Estamos com mais informação sobre o desempenho em cada atividade e em cada bairro -o que vai da mortalidade infantil até o número de bibliotecas por habitantes.

 


O debate torna-se, assim, mais complexo. Todos os candidatos apoiaram os CEUs -isso porque viraram (e com razão), antes de mais nada, um ícone de civilidade na periferia.
Mas graças à maior transparência, sabemos as notas dos alunos de cada CEU e podemos compará-las com a dos estudantes das escolas normais de seu entorno.

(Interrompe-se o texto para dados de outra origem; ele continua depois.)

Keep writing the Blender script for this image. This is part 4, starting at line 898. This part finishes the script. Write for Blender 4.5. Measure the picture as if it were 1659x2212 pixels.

Alguns deles perdiam até para escolas de lata.
Não quero dizer que os CEUs não devam ser ampliados, mas apenas que, com a comparação das notas, dá para saber que o mais importante -a formação do professor e dos gestores- está deficiente.

 


Estamos num círculo virtuoso provocado pelo aumento da renda, do emprego e da escolaridade -tudo gera mais gente atenta e articulada. Mas serão décadas e mais décadas até criarmos uma comunidade civilizada, sem tanta insegurança.
Ou seja, mais próxima da Mooca.
Por considerar que os candidatos que vão para o segundo turno são acima do regular e que a sociedade está mais organizada, posso dizer que, seja qual for o resultado das urnas, São Paulo vai continuar ruim por muito tempo, mas já ganhou.
 


PS - Há indícios de que o segundo turno pode ser marcado pela troca de acusações e baixaria -um clima favorecido porque se imagina que o resultado terá impacto na sucessão presidencial. É uma pena perder essa chance para aprofundar o debate sobre como alcançar as metas apoiadas pela sociedade.